Kim K considers one day retiring as a celeb:
In an interview Friday on the BBC’s Graham Norton Show, Kardashian said she could one day envision doing law full time. “Maybe in 10 years, I think I’ll give up being Kim K and be a trial lawyer,” she said. “That’s what I really want.”
David Archuleta says cameras scare him:
David Archuleta stopped by Kelly Clarkson’s show last week where the OG Idol called him “a man” and shared a photo of a young Archuleta auditioning for American Idol.
“I had no idea I was going to get that far,” Archuleta said. “Then you end up at the finale and your life changes.” He said “cameras still scare me ever since American Idol, I feel like what are people going to think? Are they going to vote me off?”
Archuleta said he’s enjoying being in his flirty era and adding choreography to his shows for the first time, which has been “so fun.” It gave him a greater appreciation for Beyoncé.
Chu talks Britney biopic:
Wicked director Jon Chu told Esquire his planned biopic based on Britney Spears’s The Woman in Me is his white whale. Reading her 2023 memoir was profound and he’s desperate to tell Britney’s story, according to the magazine.
“She did what she had to do to survive. She deserves a story that honors that,” Chu said. “Now that she has her freedom, what does freedom actually cost? And what does that look like?
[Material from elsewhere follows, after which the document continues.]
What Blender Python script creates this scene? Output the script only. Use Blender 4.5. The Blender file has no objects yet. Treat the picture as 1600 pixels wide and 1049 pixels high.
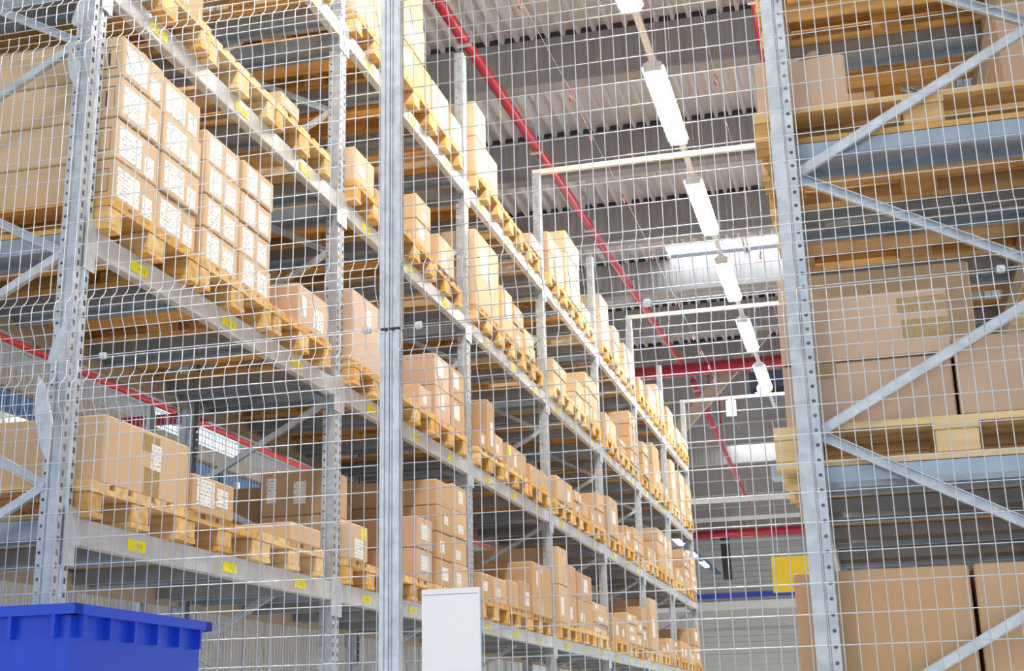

What can we do most to encourage her to be free and not try to turn her into whatever we want her to be?”
Paris dressed as Britney for Halloweek:
Last year she did the “…Baby One More Time” school girl outfit. Now for Halloween 2025, Paris Hilton is taking inspo from her famous friend one more time, donning an all-red “Oops!… I Did It Again” catsuit. “#ThatsHot” Hilton wrote.
America Ferrera calls Hollywood to “be as brave the characters we write”:
Actress America Ferrera wants Hollywood to be brave. She told the Critics Choice Association’s Celebration of Latino Cinema & Television last Friday that she believes the U.S. is “barreling towards a crisis point in our country and therefore in our world” and “artists and the stories we tell have a role to play in this moment,” according to the Hollywood Reporter.
“We have an obligation to point not only to what we are against, but to create and to demonstrate the world that we are for and the world that we want to live in,” the Barbie star said.
“Our opportunity as storytellers is to lift each other up, to give each other our humanity, to reaffirm the dignity that we all deserve — and in this moment, we have an obligation to preserve our rights as storytellers, as artists,” she said. “And make no mistake, we are there, and it is time for us to find our courage, find our heroism, be as brave as the characters we write and as brave as the characters we play.”